EXERCISE DETAILS: Show every line in the records below that contains the word "Treat".
[start INFORMATION SHOWN]
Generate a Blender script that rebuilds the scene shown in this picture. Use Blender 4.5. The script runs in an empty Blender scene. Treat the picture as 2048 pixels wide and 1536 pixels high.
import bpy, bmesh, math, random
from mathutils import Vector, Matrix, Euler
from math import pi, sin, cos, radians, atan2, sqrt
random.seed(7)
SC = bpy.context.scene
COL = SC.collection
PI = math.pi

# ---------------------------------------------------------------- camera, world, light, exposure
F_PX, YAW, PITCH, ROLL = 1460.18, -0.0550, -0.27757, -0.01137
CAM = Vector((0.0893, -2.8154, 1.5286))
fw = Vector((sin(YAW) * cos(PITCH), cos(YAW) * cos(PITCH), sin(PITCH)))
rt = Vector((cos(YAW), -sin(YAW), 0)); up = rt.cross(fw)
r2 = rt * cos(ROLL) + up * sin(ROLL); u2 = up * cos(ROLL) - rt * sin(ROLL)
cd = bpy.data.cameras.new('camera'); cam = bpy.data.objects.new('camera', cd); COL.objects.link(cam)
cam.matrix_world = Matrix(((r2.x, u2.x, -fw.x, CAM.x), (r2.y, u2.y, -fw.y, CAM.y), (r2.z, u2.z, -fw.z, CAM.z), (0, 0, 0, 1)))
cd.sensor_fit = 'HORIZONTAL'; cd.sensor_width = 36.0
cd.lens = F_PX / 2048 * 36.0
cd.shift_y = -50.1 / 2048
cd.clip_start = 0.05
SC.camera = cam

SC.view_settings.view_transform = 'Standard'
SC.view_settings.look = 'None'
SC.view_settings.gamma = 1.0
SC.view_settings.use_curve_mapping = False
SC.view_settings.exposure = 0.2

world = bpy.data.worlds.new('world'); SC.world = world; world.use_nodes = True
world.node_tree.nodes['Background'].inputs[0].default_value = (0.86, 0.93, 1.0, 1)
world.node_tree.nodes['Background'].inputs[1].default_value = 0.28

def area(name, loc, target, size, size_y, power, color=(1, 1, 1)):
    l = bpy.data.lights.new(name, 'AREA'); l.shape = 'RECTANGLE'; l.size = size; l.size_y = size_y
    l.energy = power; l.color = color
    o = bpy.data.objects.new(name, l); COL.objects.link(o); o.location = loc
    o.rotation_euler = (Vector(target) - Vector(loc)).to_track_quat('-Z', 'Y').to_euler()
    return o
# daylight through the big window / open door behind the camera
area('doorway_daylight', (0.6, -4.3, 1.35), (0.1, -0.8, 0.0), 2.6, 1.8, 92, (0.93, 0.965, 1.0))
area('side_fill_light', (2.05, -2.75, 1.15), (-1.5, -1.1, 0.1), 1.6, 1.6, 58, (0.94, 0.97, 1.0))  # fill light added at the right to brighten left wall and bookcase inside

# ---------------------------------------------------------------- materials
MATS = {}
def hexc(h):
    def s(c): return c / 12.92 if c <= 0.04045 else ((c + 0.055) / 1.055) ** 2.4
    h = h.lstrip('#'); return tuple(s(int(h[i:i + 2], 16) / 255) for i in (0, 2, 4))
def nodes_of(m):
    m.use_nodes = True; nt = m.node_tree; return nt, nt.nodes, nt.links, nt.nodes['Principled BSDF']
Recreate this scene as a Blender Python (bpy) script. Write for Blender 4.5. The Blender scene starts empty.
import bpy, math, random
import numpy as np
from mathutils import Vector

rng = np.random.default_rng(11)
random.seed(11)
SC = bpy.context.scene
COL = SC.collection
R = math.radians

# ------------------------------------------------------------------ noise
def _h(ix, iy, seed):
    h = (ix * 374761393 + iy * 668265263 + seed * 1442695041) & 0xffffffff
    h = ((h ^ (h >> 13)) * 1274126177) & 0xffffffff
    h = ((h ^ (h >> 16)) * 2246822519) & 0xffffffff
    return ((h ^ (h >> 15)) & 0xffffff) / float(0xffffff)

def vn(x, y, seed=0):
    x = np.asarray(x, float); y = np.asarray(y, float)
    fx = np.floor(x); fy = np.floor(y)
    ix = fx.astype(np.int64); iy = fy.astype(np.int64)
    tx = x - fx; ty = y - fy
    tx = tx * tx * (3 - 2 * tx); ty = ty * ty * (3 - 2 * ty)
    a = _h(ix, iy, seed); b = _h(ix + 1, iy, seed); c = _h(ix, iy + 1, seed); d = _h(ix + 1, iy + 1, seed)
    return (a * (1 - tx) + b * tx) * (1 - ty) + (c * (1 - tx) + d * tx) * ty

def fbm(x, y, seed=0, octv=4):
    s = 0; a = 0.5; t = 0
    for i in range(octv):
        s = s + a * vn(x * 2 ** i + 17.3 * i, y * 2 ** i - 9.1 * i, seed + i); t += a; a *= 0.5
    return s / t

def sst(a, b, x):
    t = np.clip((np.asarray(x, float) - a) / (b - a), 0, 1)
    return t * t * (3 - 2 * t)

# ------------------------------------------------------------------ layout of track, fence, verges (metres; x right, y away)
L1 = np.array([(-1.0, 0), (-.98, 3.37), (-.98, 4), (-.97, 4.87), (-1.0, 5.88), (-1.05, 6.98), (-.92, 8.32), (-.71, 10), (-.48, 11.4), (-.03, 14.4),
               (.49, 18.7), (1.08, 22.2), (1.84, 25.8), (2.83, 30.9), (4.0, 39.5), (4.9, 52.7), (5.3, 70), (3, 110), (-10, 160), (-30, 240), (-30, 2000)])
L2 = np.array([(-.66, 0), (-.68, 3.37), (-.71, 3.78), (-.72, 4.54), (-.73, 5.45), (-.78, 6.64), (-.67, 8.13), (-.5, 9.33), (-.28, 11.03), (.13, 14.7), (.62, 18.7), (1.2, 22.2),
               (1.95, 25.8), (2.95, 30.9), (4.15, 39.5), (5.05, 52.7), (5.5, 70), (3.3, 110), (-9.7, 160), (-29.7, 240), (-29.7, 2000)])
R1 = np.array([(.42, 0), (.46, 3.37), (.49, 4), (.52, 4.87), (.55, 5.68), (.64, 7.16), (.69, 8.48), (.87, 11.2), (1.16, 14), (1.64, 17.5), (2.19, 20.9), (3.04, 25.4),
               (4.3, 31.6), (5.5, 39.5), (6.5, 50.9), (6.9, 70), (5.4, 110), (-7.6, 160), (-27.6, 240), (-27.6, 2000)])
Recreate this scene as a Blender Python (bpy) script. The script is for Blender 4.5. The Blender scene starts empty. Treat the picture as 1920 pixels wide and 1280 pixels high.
[end INFORMATION SHOWN]
TASK ANSWER:
Generate a Blender script that rebuilds the scene shown in this picture. Use Blender 4.5. The script runs in an empty Blender scene. Treat the picture as 2048 pixels wide and 1536 pixels high.
Recreate this scene as a Blender Python (bpy) script. The script is for Blender 4.5. The Blender scene starts empty. Treat the picture as 1920 pixels wide and 1280 pixels high.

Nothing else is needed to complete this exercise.